Macron Anti-Terror Law Replaces French State of Emergency
Macron Anti-Terror Law Replaces French State of Emergency

Wednesday marked the final day of France’s state of emergency, imposed after terror attacks in Paris in November 2015 that killed 139 people.

The emergency decree will be replaced by a new law which French President Emmanuel Macron said gives authorities the power they need to “deal with terrorist threats while preserving citizens’ rights,” DW reported.

“A promise kept: we are ending the state of emergency on November 1 while reinforcing the security of our fellow citizens,” Emmanuel Macron wrote on Twitter.

“The terrorist threat remains great,” Interior Minister Gerard Collomb said after Macron signed the bill into law.

MPs amended the government draft of the bill so that almost all the new powers will expire automatically at the end of 2020.

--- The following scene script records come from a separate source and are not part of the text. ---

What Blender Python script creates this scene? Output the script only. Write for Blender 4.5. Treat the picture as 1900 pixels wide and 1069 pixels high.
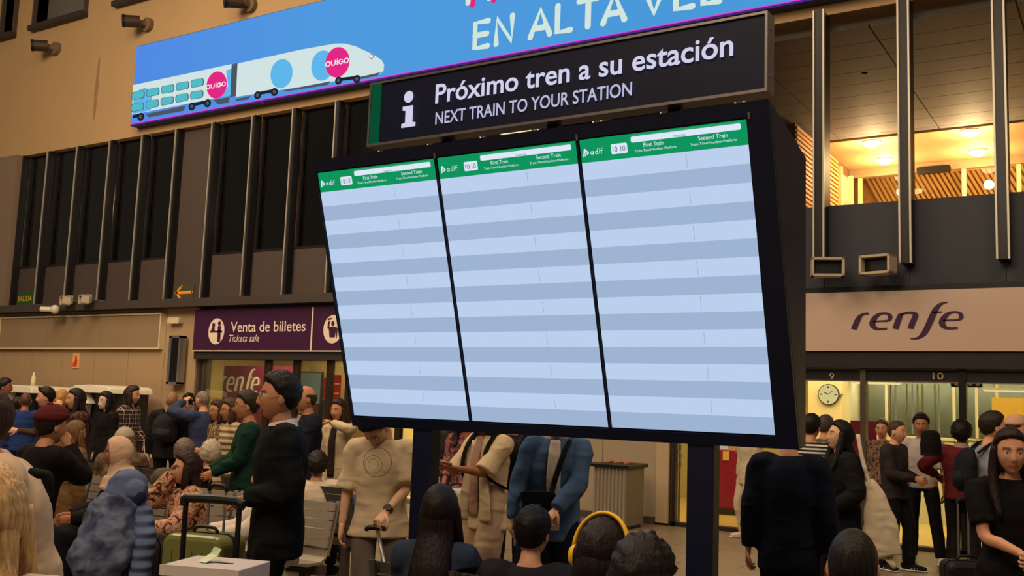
import bpy, math, random
import numpy as np
from mathutils import Vector as V, Matrix
random.seed(7)
for o in list(bpy.data.objects): bpy.data.objects.remove(o)
SC = bpy.context.scene
COL = SC.collection

# ---------------------------------------------------------------- camera
FOC = 1850.0; CX = 950.0; CY = 534.5; EYE = V((0, 0, 1.6))
_up = V((.0354, -1, 216/1850)).normalized()
_l = V((-2940, 112, FOC)); _l -= _up*_l.dot(_up); _l.normalize()
AX = -_l; AZ = _up; AY = AX.cross(AZ)
if AY.z < 0: AY = -AY
RW = Matrix((AX, AY, AZ))                      # camera (x right, y down, z forward) -> world
cam = bpy.data.objects.new('camera', bpy.data.cameras.new('camera')); COL.objects.link(cam)
m = Matrix((RW @ V((1, 0, 0)), RW @ V((0, -1, 0)), RW @ V((0, 0, -1)))).transposed().to_4x4()
m.translation = EYE; cam.matrix_world = m
cam.data.sensor_width = 36; cam.data.lens = FOC/1900*36; cam.data.clip_end = 200; cam.data.clip_start = .05
SC.camera = cam
# ---------------------------------------------------------------- world, lamps, exposure
SC.view_settings.view_transform = 'Standard'; SC.view_settings.look = 'None'
SC.view_settings.gamma = 1; SC.view_settings.use_curve_mapping = False
SC.view_settings.exposure = 0.0
w = bpy.data.worlds.new('hall_air'); SC.world = w; w.use_nodes = True
bg = w.node_tree.nodes['Background']; bg.inputs[0].default_value = (1.0, .78, .56, 1); bg.inputs[1].default_value = .13

def area(name, loc, target, size, power, color, size_y=None):
    l = bpy.data.lights.new(name, 'AREA'); l.energy = power; l.color = color
    l.shape = 'RECTANGLE'; l.size = size; l.size_y = size_y or size
    o = bpy.data.objects.new(name, l); COL.objects.link(o); o.location = loc
    o.rotation_euler = (V(target)-V(loc)).to_track_quat('-Z', 'Y').to_euler()
    return o
WARM = (1.0, .76, .50)
area('hall_lamp', (-3, -2, 9.5), (-6, 13, 3), 5, 700, WARM)
area('hall_lamp', (-15, 2, 10), (-20, 13.2, 5), 4, 1000, WARM)
area('hall_lamp', (-7, 6, 10.5), (-7, 7, 0), 4, 420, WARM)
area('hall_lamp', (-14, 7.5, 10.5), (-14, 8.5, 0), 4, 450, WARM)
area('hall_lamp', (2, 5.5, 9.5), (-1, 9, 0), 3, 300, WARM)

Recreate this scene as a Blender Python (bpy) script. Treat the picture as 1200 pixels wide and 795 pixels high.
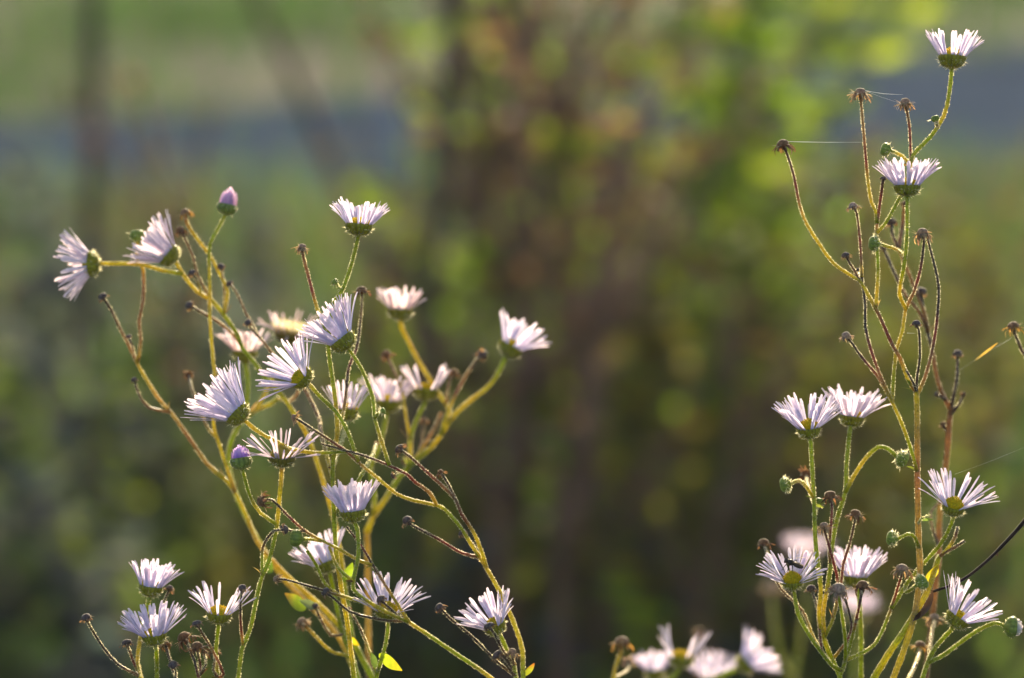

Macron, elected in May, had said he wanted to allow the emergency provisions to expire and in his campaign cited a parliamentary report showing the expansion of police powers had produced “modest” results since the Paris attacks.

But since coming to power Macron has changed his position, reflecting both the pressures felt by the French authorities after extremist terror attacks have left 239 dead in the past two years as well as a creeping perception that Macron is a weak president.

Critics say the law will leave the country in a permanent state of emergency. Rights groups, the radical left and the far-right National Front all argue the measures risk making emergency powers part of ordinary law.

The bill sparked a heated debate in the French parliament, with critics arguing that it will be used to persecute minorities, particularly Muslims, with impunity.

“France has become so addicted to the state of emergency that it is now injecting several of these abusive measures into ordinary law,” Human Rights Watch said before parliament backed the legislation.